** Start **

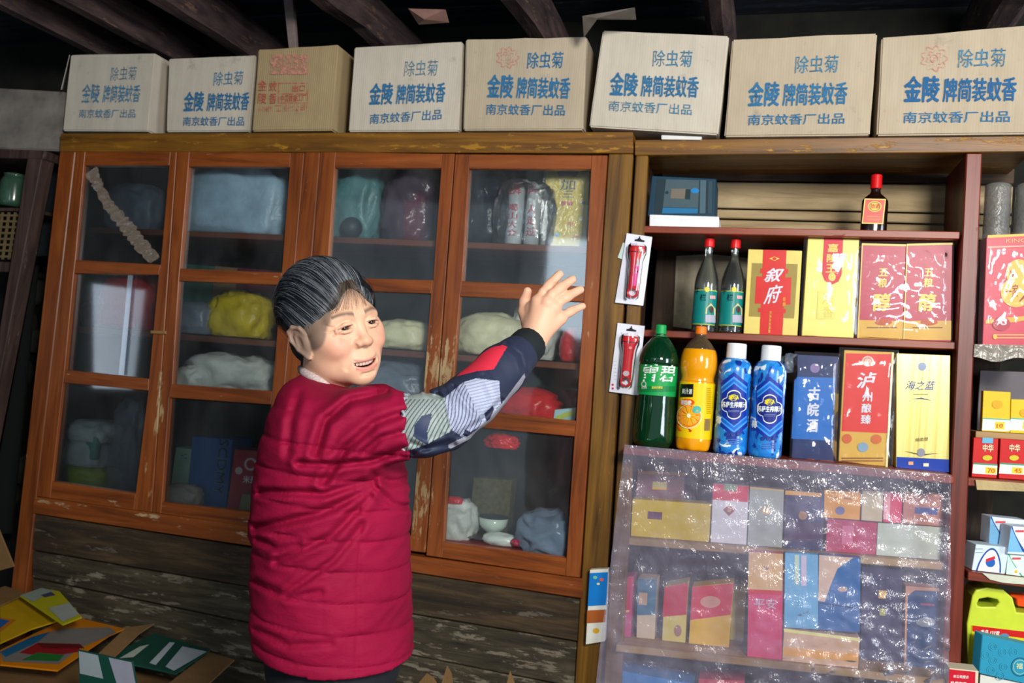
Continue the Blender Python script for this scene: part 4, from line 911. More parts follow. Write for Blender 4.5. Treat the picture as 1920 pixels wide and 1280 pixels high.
def wrap(par, q, Y, name='clear_wrap', amp=.004, n=18, drop=0):
    a, b, c_, d = [np.array(P(x, y, Y)) for x, y in q]; v = []
    for j in range(n+1):
        for i in range(n+1):
            u_, w_ = i/n, j/n; pt = (a*(1-u_)+b*u_)*(1-w_)+(d*(1-u_)+c_*u_)*w_
            edge = min(u_, 1-u_, w_, 1-w_)*8; k_ = 1 if edge > 1 else edge
            pt[2] = max(pt[2], LOC[par.name][2]+.0006); pt[1] -= amp*(.4+abs(mnoise.noise(Vector(pt)*26))*1.6)*k_-(.006*(1-k_)); v.append(pt)
    f = [(j*(n+1)+i, j*(n+1)+i+1, (j+1)*(n+1)+i+1, (j+1)*(n+1)+i) for j in range(n) for i in range(n)]
    return obj(name, v, f, FILM, par, smooth=True)
wrap(o, [(1508, 443), (1614, 445), (1606, 644), (1497, 640)], .029)
for i, (q, lab) in enumerate([([(1616, 456), (1699, 458), (1692, 640), (1607, 638)], 'left one of the paired crimson and gold boxes in shared plastic'), ([(1700, 457), (1786, 455), (1783, 640), (1693, 640)], 'right one of the paired crimson and gold boxes, by the dark red post')]):
    o = packs('gift_box', q, .037, .08, [C_('#a8163c', .3)], z2, lab, 'box', 'paired crimson and gold boxes')
    p = Print(.037); (x0, y0), (x1, y1), (x2, y2), (x3, y3) = q; L = lambda t: (x0+(x3-x0)*t, y0+(y3-y0)*t); R_ = lambda t: (x1+(x2-x1)*t, y1+(y2-y1)*t)
    p.poly([L(.79), R_(.79), R_(.985), L(.985)], C_('#c89a20', .3)); p.poly([L(0), (L(0)[0]+2, L(0)[1]), (L(.99)[0]+2, L(.99)[1]), L(.99)], GOLD); p.poly([L(0), R_(0), (R_(.02)[0], R_(.02)[1]), L(.02)], GOLD)
    xc = (x0+x1)/2-6; p.text('五粮', (xc-14, 534), (xc+8, 534), 1, GOLD) if False else None
    p.text('五', (xc-5, 518), (xc+13, 518), 15, GOLD, .03); p.text('粮', (xc-6, 539), (xc+11, 539), 18, GOLD, .03); p.text('醇', (xc-16, 584), (xc+17, 583), 34, GOLD, .04); p.disc(xc+5, 604, 16, 6, C_('#b04818')); p.lines(xc-26, 612, xc+30, 616, 1, C_('#7a4a18'), 2); p.done(o)
wr = wrap(o, [(1613, 452), (1790, 451), (1787, 645), (1604, 645)], .027, amp=.007, n=40); wr['label'] = 'shiny wrinkled clear wrap over both boxes'
# --- third shelf boxes
o = packs('gift_box', [(1495, 664), (1573, 668), (1563, 868), (1484, 858)], .03, .08, C_('#0f2a5c', .3), z3, 'blue box in wrinkled clear film with silver vertical characters', 'box')
p = Print(.03); p.poly([(1490, 706), (1566, 708), (1560, 826), (1484, 822)], C_('#1264b4', .3)); p.vtext('古皖酒', 1527, 722, 812, 22, SIL, .04, x2=1521); p.disc(1528, 690, 9, 9, C_('#7a6a98')); p.done(o)
wrap(o, [(1490, 658), (1576, 662), (1568, 872), (1480, 862)], .024, amp=.008, n=26)
o = packs('gift_box', [(1583, 656), (1676, 660), (1664, 878), (1572, 872)], .02, .09, C_('#c8a040', .35), z3, 'tall red and gold box in a clear bag between the blue and pale gold boxes', 'box')
p = Print(.02); p.poly([(1586, 662), (1671, 664), (1664, 812), (1578, 808)], C_('#cc2a22', .35)); p.disc(1627, 677, 11, 10, C_('#d8b0a0')); p.ring(1627, 677, 8, 7, 1.5, C_('#b86850')); p.text('泸', (1606, 728), (1642, 727), 30, SIL, .03, .15)
p.vtext('州酿臻', 1626, 733, 796, 19, SIL, .03, x2=1622); p.disc(1588, 822, 9, 9, C_('#c05828')); p.disc(1643, 823, 10, 9, C_('#c06028')); p.disc(1618, 838, 10, 9, C_('#7898b0')); p.lines(1578, 856, 1656, 866, 2, C_('#7a4a20'), 2); p.poly([(1672, 661), (1676, 661), (1664, 876), (1660, 876)], C_('#e8d8a0', .3)); p.done(o)
wrap(o, [(1574, 650), (1686, 656), (1674, 882), (1564, 876)], .014, amp=.006, n=24)
T = NT('pale_gold_foil'); v_ = posn(T, (1, 0, 0)); cgold = rampn(T, noisen(T, v_, 34, 2), [(0.35, '#c0a848'), (0.5, '#e4d888'), (0.65, '#d0c060')]); FOIL = T.out(prin(T, cgold, .28, .35))
o = packs('gift_box', [(1681, 662), (1782, 666), (1779, 886), (1680, 880)], .014, .09, FOIL, z3, 'pale gold foil box with blue base, at the right end of the third shelf', 'box')
p = Print(.014); p.poly([(1681, 856), (1779, 861), (1779, 885), (1681, 878)], C_('#10389a', .3)); p.disc(1729, 687, 8, 8, C_('#8898b0', .25)); p.text('海之蓝', (1697, 730), (1754, 731), 17, C_('#4a5a90', .3), .02, .3); p.lines(1712, 736, 1740, 742, 1, C_('#888858'), 1.5); p.poly([(1706, 748), (1728, 745), (1748, 751), (1728, 748)], C_('#405078'))
p.text('绵柔型', (1716, 828), (1740, 826), 7, C_('#8a8048'), .03); p.poly([(1694, 845), (1728, 851), (1760, 849), (1728, 854)], C_('#504a3c')); p.disc(1727, 848, 7, 8, C_('#888c98', .25)); p.rect(1703, 865, 1712, 871, C_('#e0a070')); p.rect(1731, 868, 1741, 874, C_('#e8d8b8')); p.done(o)
# grey plastic scraps peeping between
sp = lumpy('plastic_scrap', P(1485, 664, .10)*[1, 1, 0]+[0, 0, P(1485, 700, .1)[2]], (.05, .06, .05), B_GREY, 61, .3); tag(sp, 'crumpled grey plastic between the blue bottle and blue box', 'plastic'); sp.location.z = rz(3, sp.location.x)+.18 if False else sp.location.z
# --- torches in blister cards hanging at the post
def torch(q, y0, y1, cx0, cx1, label, sw):
    Y = -.012; o = empty('torch_card', P((q[2][0]+q[3][0])/2, q[3][1], Y)); tag(o, label, 'torch', 'red torches on white hanging cards')
    obj('card', *qprism(q, Y, .0012), C_('#e0e2ee', .3), o, bevel=.0004)
    # torch body: lathe along the card's long axis
    A = P(cx0, y0, Y-.011); B = P(cx1, y1, Y-.011); d = B-A; L = np.linalg.norm(d); d /= L; u = P(cx0+1, y0, Y)[0]-P(cx0, y0, Y)[0]
    pr = [(14.5, 0), (15.5, .03), (15.5, .10), (14.5, .14), (11.5, .2), (10, .3), (9, .5), (9.5, .75), (10, .86)]
    ax = np.array([1, 0, 0.0]); ax -= d*ax.dot(d); ax /= np.linalg.norm(ax); ay = np.array([0, 1.0, 0]); n = 24; v = []; f = []
    for r, t in pr:
        for k in range(n):
            th = 2*math.pi*k/n; v.append(A+d*t*L+ax*r*u*math.cos(th)+ay*min(.9, .010/(r*u+1e-6))*r*u*math.sin(th)*.9)
    for i in range(len(pr)-1):
        for k in range(n): f.append((i*n+k, i*n+(k+1) % n, (i+1)*n+(k+1) % n, (i+1)*n+k))
    f += [tuple(range(n)), tuple((len(pr)-1)*n+k for k in range(n))[::-1]]
    RD = C_('#d01018', .2, coat=.6)
    obj('torch_body', v, f, RD, o, smooth=True)
    ring = [A+d*(L*(.93)+math.sin(2*math.pi*k/20)*L*.085)+ax*u*9.5*math.cos(2*math.pi*k/20) for k in range(21)]
    obj('loop', *tube(ring, 2.6*u, 8, cap=False), RD, o, smooth=True)
    obj('black_band', *(lambda vv: (vv, [(i, (i+1) % 12, (i+1) % 12+12, i+12) for i in range(12)]))([A+d*(L*t)+ax*16*u*math.cos(math.pi*k/11)-ay*.0108*math.sin(math.pi*k/11) for t in (.115, .13) for k in range(12)]), C_('#300408', .3), o)
    p = Print(Y-.0225); xm = (cx0+cx1)/2; ym = (y0+y1)/2
    if sw: p.poly([(cx0-3+.3*0, y0+34), (cx0+5, y0+34), (xm+2, ym+28), (xm-6, ym+28)], C_('#e03c90', .2)); p.poly([(cx0-1, y0+26), (cx0+4, y0+26), (cx0+3, y0+38), (cx0-2, y0+38)], C_('#c0c0c8', .2)); p.disc(cx0, y0+48, 2, 2, C_('#401018'))
    else: p.disc(cx1+2, y1-22, 6, 5, C_('#c8b8c0', .2)); p.disc(cx1+1, y1-13, 4, 2.5, C_('#581018', .2)); p.disc(cx0, y0+22, 3, 2.5, C_('#f09898', .2))
    p.done(o, 'switch')
    p = Print(Y); (x0, yy0), (x1, yy1) = q[0], q[1]; xm = (x0+x1)/2; yh = yy0+13; K = C_('#202428')
    p.poly([(xm-9, yh-1), (xm-4, yh-2), (xm, yh-5), (xm+4, yh-1), (xm+10, yh+1), (xm+9, yh+4), (xm-9, yh+2)], K); p.text('Torch', (x0+6, yh+9), (x0+20, yh+10), 4, C_('#8890a0'))
    if not sw: p.disc(q[3][0]+7, q[3][1]-13, 2.2, 2.2, C_('#d02860')); p.disc(q[3][0]+7, q[3][1]-6, 2.2, 2.2, C_('#d02860')); p.lines(q[3][0]+10, q[3][1]-60, q[3][0]+14, q[3][1]-20, 6, C_('#a8acc0'), .8)
    p.done(o, 'card_print')
    obj('blister', *(lambda m: m)(( [A+d*(t*L)+ax*w_*u*s_+ay*(-.013 if abs(s_) < .9 else .010) for t, w_ in ((-.04, 14), (.0, 19), (.15, 19), (.3, 15), (.8, 14), (1.03, 13), (1.07, 9)) for s_ in (-1, -.8, 0, .8, 1)], [(i*5+k, i*5+k+1, (i+1)*5+k+1, (i+1)*5+k) for i in range(6) for k in range(4)])), clearmat('blister_plastic', (1, 1, 1), .08, .06, .01), o, smooth=True)
    hk = obj('hook', *tube([P(xm, yh-8, .0), P(xm+1, yh-6, -.02), P(xm, yh+1, -.02)], .0012, 6), C_('#2a2a2c', .4, metal=.5), o)
    return o
torch([(1175, 437), (1223, 444), (1206, 573), (1153, 567)], 461, 555, 1195, 1185, 'white hanging card with red torch, upper of two on the post', True)
obj('price_slip', *qprism([(1168, 455), (1174, 455), (1170, 487), (1158, 483)], -.006, .001), C_('#c8dcd8', .5), bpy.data.objects['torch_card'])
torch([(1158, 605), (1209, 611), (1195, 741), (1142, 734)], 630, 722, 1182, 1172, 'white hanging card with red torch, lower of two on the post', False)

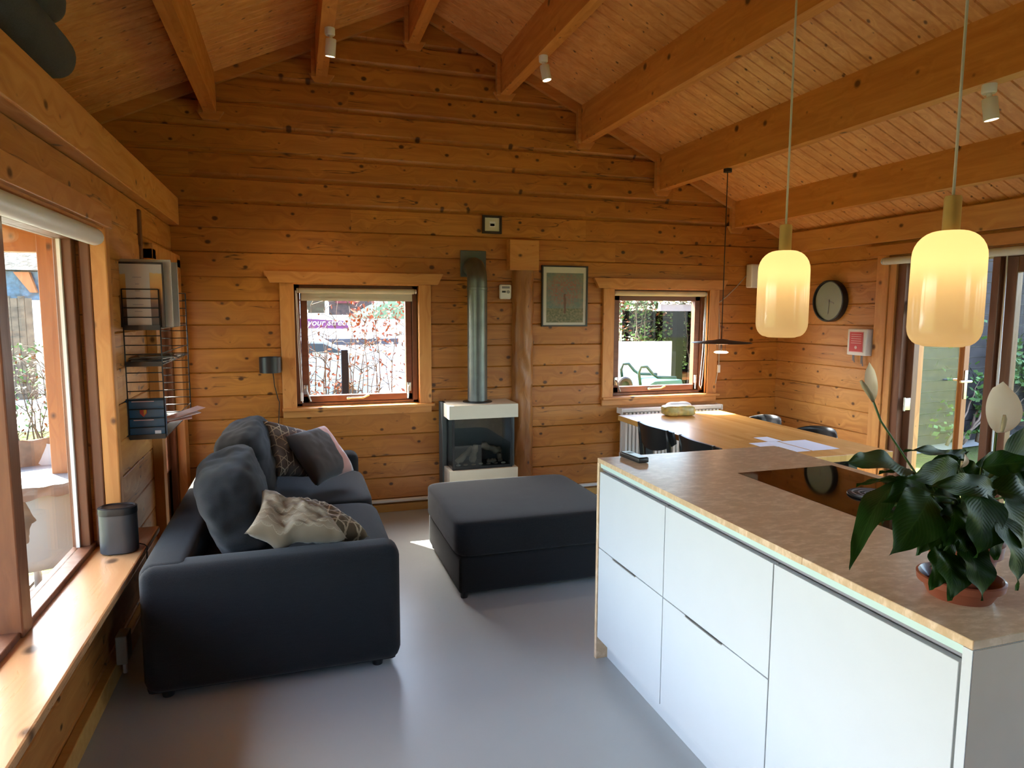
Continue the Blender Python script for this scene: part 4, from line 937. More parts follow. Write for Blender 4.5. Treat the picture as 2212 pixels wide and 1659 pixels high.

** End **

### REQUEST:
Show every line in the entries where the string "wide" occurs.

### RESULT FOR THIS EXERCISE:
Continue the Blender Python script for this scene: part 4, from line 911. More parts follow. Write for Blender 4.5. Treat the picture as 1920 pixels wide and 1280 pixels high.
Continue the Blender Python script for this scene: part 4, from line 937. More parts follow. Write for Blender 4.5. Treat the picture as 2212 pixels wide and 1659 pixels high.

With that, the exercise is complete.